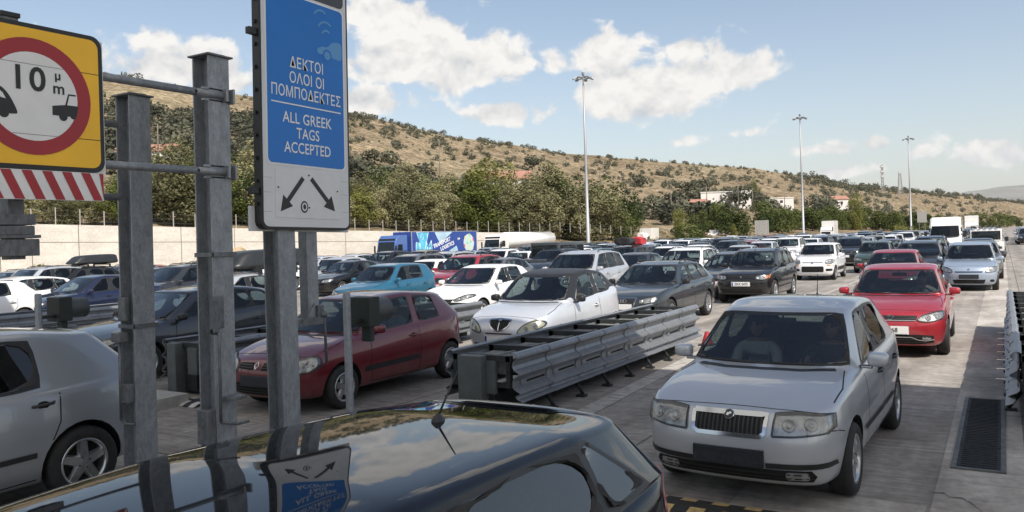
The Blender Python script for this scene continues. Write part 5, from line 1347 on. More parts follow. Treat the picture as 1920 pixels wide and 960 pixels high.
p2 = hpost(PX2, PY2, .15, 3.70, 'nearer galvanised H-section post carrying the two tubes of the yellow sign', .20, (1.95,))
bm = bmesh.new()    # hinge lever at the bottom of the sleeve
tube(bm, [(.155, -.10, .62), (.155, -.10, 1.32), (.115, -.10, 1.38)], .012, 8); tube(bm, [(.155, -.10, .62), (.17, .05, .58), (.17, .16, .58)], .012, 8); box(bm, .105, .135, -.13, -.03, 1.36, 1.62, 0, .006); box(bm, .105, .22, -.05, .10, .78, .81, 0, .004); box(bm, -.02, .10, -.19, -.105, .45, .72, 0, .006)
lathe(bm, [(-.15, .022), (-.10, .03), (-.095, .001)], 'y', 10, 0, Matrix.Translation((.13, 0, 1.34)))
mobj('latch', bm, M_GALVD, p2)
PX1, PY1 = -6.48, 4.24
p1 = hpost(PX1, PY1, .15, 3.50, 'farther galvanised H-section post standing behind the silver hatchback', .20, (1.35,))
bm = bmesh.new(); tube(bm, [(-.02, -.16, .55), (-.02, -.16, 1.25)], .014, 8); tube(bm, [(-.02, -.16, .55), (.05, -.16, .52), (.12, -.12, .52)], .012, 8); box(bm, -.08, .04, -.20, -.11, 1.22, 1.30, 0, .008); box(bm, .0, .09, -.17, -.105, .70, .86, 0, .006); box(bm, -.05, .05, -.15, -.105, 1.40, 1.60, 0, .005)
mobj('latch', bm, M_GALVD, p1)
p1.rotation_euler = p2.rotation_euler = (-.010, 0, 0)
# ---- yellow sign, swung parallel to the lanes, on two tubes from the nearer post
SX = -5.30
def yz(a, b, d): return Vector((d, a, b))
YC, ZC, YH = 2.79, 3.162, .468
t = thing('distance_sign', 'square yellow keep-your-distance sign with black border, red ring and 10 metre marking', 'road sign', (SX, YC, ZC))
M_YSIGN = pmat('sign_yellow', (.90, .50, .018), .35, var=.06, vscale=2); M_SRED = pmat('sign_red', (.34, .018, .024), .35, var=.08, vscale=3); M_SWHITE = pmat('sign_white', (.76, .76, .75), .35, var=.04); M_SBLACK = pmat('sign_black', (.014, .014, .014), .4)
bm = bmesh.new(); prism(bm, rrect(-YH, YH, -YH, YH, .075), yz, .0, .022); mobj('border', bm, M_SBLACK, t)
bm = bmesh.new(); prism(bm, rrect(-YH+.030, YH-.030, -YH+.030, YH-.030, .06), yz, .0225, .0255)
for zz in (.205, -.245): box(bm, .0256, .0262, -YH+.03, YH-.03, zz-.0025, zz+.0025, 1)
mobj('plate', bm, [M_YSIGN, pmat('sheet_joint', (.10, .06, .01), .6)], t)
bm = bmesh.new()
def ringp(bm, ro, ri, d0, d1, mi, n=48):
    A = ell(0, 0, ro, ro, n); B = ell(0, 0, ri, ri, n)
    for k in range(n):
        a, b, c, e = A[k], A[(k+1) % n], B[(k+1) % n], B[k]
        f = bm.faces.new([bm.verts.new(yz(*q, d1)) for q in (a, b, c, e)]); f.material_index = mi
ringp(bm, .375, .284, .0, .0285, 0); mobj('ring', bm, M_SRED, t)
bm = bmesh.new(); prism(bm, ell(0, 0, .284, .284, 48), yz, .026, .0285)
for zz in (.205, -.245):
    hw = math.sqrt(max(0, .282**2-zz**2)); box(bm, .0287, .0292, -hw, hw, zz-.002, zz+.002, 1)
mobj('disc', bm, [M_SWHITE, pmat('sheet_joint2', (.22, .22, .22), .6)], t)
MT = Matrix.Rotation(R(90), 4, 'Z') @ Matrix.Rotation(R(90), 4, 'X')
bm = bmesh.new(); D = .031
add_mesh(bm, text_mesh('10', .215, bold=.004, space=1.12), Matrix.Translation((D, -.035, .105)) @ MT); add_mesh(bm, text_mesh('μ', .085, bold=.002), Matrix.Translation((D, .155, .155)) @ MT); add_mesh(bm, text_mesh('m', .105, bold=.002), Matrix.Translation((D, .160, .070)) @ MT)
mobj('lettering', bm, M_SBLACK, t)
bm = bmesh.new()
car_l = spline([(-.285, -.115), (-.278, -.03), (-.255, .03), (-.205, .04), (-.16, .0), (-.125, -.06), (-.105, -.115), (-.13, -.125), (-.20, -.125), (-.26, -.125)], 4)
prism(bm, car_l, yz, .0287, .0305); prism(bm, ell(-.185, -.125, .030, .030, 16), yz, .0287, .0306)
mobj('car_symbol', bm, M_SBLACK, t)
bm = bmesh.new(); prism(bm, [(-.262, -.005), (-.258, .022), (-.222, .026), (-.19, .0), (-.172, -.035), (-.20, -.03)], yz, .0306, .0312); mobj('car_window', bm, M_SWHITE, t)
bm = bmesh.new()
prism(bm, [(.115, -.105), (.115, -.045), (.20, -.03), (.222, .045), (.272, .045), (.272, .035), (.228, .035), (.212, -.03), (.288, -.03), (.277, -.09), (.27, -.105)], yz, .0287, .0305); prism(bm, ell(.185, -.11, .028, .028, 16), yz, .0287, .0306); prism(bm, ell(.252, -.10, .020, .020, 16), yz, .0287, .0306)
mobj('van_symbol', bm, M_SBLACK, t)
bm = bmesh.new(); prism(bm, rrect(-YH+.02, YH+.025, -YH-.03, YH-.02, .01), yz, -.03, -.012); mobj('back_panel', bm, M_SWHITE, t)
# hatched strip below
t = thing('hatched_strip', 'red and white diagonally striped board hanging under the yellow sign', 'warning board', (SX, YC, 2.596))
bm = bmesh.new(); box(bm, 0, .02, -.55, .455, -.095, .095); mobj('board', bm, pmat('board_white', (.74, .74, .73), .4, var=.08, vscale=6), t)
bm = bmesh.new()
for k in range(9):
    y0 = -.60+k*.128
    pts = [(y0, .092), (y0+.062, .092), (y0+.062+.085, -.092), (y0+.085, -.092)]
    pts = [(max(-.548, min(.453, a)), b) for a, b in pts]
    if abs(pts[0][0]-pts[1][0]) < .004 and abs(pts[2][0]-pts[3][0]) < .004: continue
    f = bm.faces.new([bm.verts.new(yz(a, b, .0225)) for a, b in pts])
mobj('stripe', bm, M_SRED, t)
# tubes
t = thing('sign_bracket', 'pair of galvanised tubes holding the yellow sign out from its post', 'bracket', (SX-.045, PY2, 0))
for zz in (3.385, 2.765):
    bm = bmesh.new(); tube(bm, [(-.02, -.20, zz+.15-.15), (-.02, -1.75, zz)], .030, 12); tube(bm, [(-.02, -.22, zz), (-.02, .08, zz)], .030, 12); box(bm, -.06, .025, .06, .085, zz-.05, zz+.05, 0, .004); box(bm, -.06, .025, .13, .15, zz-.06, zz+.06, 0, .004); box(bm, -.055, -.025, -.12, .16, zz+.036, zz+.055, 0, .004); box(bm, -.055, -.025, -.12, .16, zz-.055, zz-.036, 0, .004); mobj('tube', bm, M_GALV, t)
t = thing('sign_bracket', 'pair of short tubes on the farther post reaching behind the yellow sign', 'bracket', (PX1, PY1, 0))
for zz in (3.25, 2.62):
    bm = bmesh.new(); tube(bm, [(-.02, -.11, zz), (-.02, -1.7, zz)], .030, 12); mobj('tube', bm, M_GALV, t)
# hanging back post of the yellow sign at the left border
t = thing('sign_back_post', 'galvanised back frame of the yellow sign ending in a boxed bracket beneath it', 'sign post', (SX-.14, 2.72, 0))
bm = bmesh.new(); box(bm, -.05, .05, -.05, .05, 2.12, 3.68, 0, .004); mobj('beam', bm, M_GALVD, t)
bm = bmesh.new(); box(bm, -.08, .09, -.26, .10, 2.34, 2.41, 0, .006); box(bm, -.08, .10, -.32, .125, 2.255, 2.275, 0, .003); box(bm, -.07, .09, -.3, .12, 2.14, 2.25, 0, .006); box(bm, -.075, .095, -.26, .09, 2.275, 2.335, 0, .006); mobj('bracket', bm, M_GALVD, t)
bm = bmesh.new(); box(bm, -.06, .06, -.06, .06, 3.68, 3.71, 0, .004); mobj('cap', bm, M_DARKST, t)
# ---- blue sign
BX = -5.56
t = thing('tag_sign', 'tall blue and white Greek toll sign reading ALL GREEK TAGS ACCEPTED with two black arrows', 'road sign', (BX, 5.35, 0))
Y0, Y1 = -.555, .555
bm = bmesh.new(); prism(bm, rrect(Y0, Y1, 2.295, 5.45, .075), yz, 0, .085); mobj('case', bm, M_SBLACK, t)
bm = bmesh.new(); prism(bm, rrect(Y0+.024, Y1-.024, 2.319, 5.42, .06), yz, .0855, .089)
for zz in (2.62, 2.75, 2.45): box(bm, .0892, .0896, Y0+.03, Y0+.12, zz, zz+.002, 1); box(bm, .0892, .0896, Y1-.12, Y1-.03, zz+.02, zz+.022, 1)
mobj('face', bm, [pmat('sign_face_grey', (.66, .67, .68), .35, var=.05, vscale=2), pmat('face_seam', (.15, .15, .15), .6)], t)
bm = bmesh.new(); prism(bm, rrect(Y0+.062, Y1-.062, 2.872, 4.445, .055), yz, .0892, .0915); mobj('rim', bm, pmat('rim_white', (.78, .79, .80), .35), t)
bm = bmesh.new(); prism(bm, rrect(Y0+.078, Y1-.078, 2.888, 4.430, .045), yz, .0917, .0935); mobj('blue_panel', bm, pmat('sign_blue', (.006, .165, .56), .28, var=.05, vscale=1.5), t)
bm = bmesh.new(); prism(bm, rrect(Y0+.062, Y1-.062, 4.462, 5.34, .055), yz, .0892, .0925); mobj('grey_panel', bm, pmat('sign_grey', (.060, .062, .066), .4), t)
bm = bmesh.new(); D = .0955
for txt, zz, sz in (('ΔΕΚΤΟΙ', 3.815, .140), ('ΟΛΟΙ ΟΙ', 3.675, .140), ('ΠΟΜΠΟΔΕΚΤΕΣ', 3.538, .140), ('ALL GREEK', 3.306, .140), ('TAGS', 3.172, .140), ('ACCEPTED', 3.036, .140)):
    me = text_mesh(txt, sz, bold=.0012, space=1.03); wdt = max(v.co.x for v in me.vertices)-min(v.co.x for v in me.vertices); lim = {'ΠΟΜΠΟΔΕΚΤΕΣ': .865, 'ALL GREEK': .615, 'ACCEPTED': .580, 'ΔΕΚΤΟΙ': .415, 'ΟΛΟΙ ΟΙ': .430, 'TAGS': .285}[txt]
    add_mesh(bm, me, Matrix.Translation((D, .0, zz)) @ MT @ Matrix.Diagonal((lim/wdt, 1.0, 1, 1)))
box(bm, D-.0012, D, -.435, .435, 3.428, 3.440)
mobj('lettering', bm, pmat('letter_white', (.78, .79, .80), .35), t)
bm = bmesh.new(); M_PICTO = pmat('pictogram_blue', (.11, .32, .62), .35)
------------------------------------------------
- [Your task]:
Pick out the lines that include the word "from" and write them out.

- [Exercise response]:
The Blender Python script for this scene continues. Write part 5, from line 1347 on. More parts follow. Treat the picture as 1920 pixels wide and 960 pixels high.
# ---- yellow sign, swung parallel to the lanes, on two tubes from the nearer post
t = thing('sign_bracket', 'pair of galvanised tubes holding the yellow sign out from its post', 'bracket', (SX-.045, PY2, 0))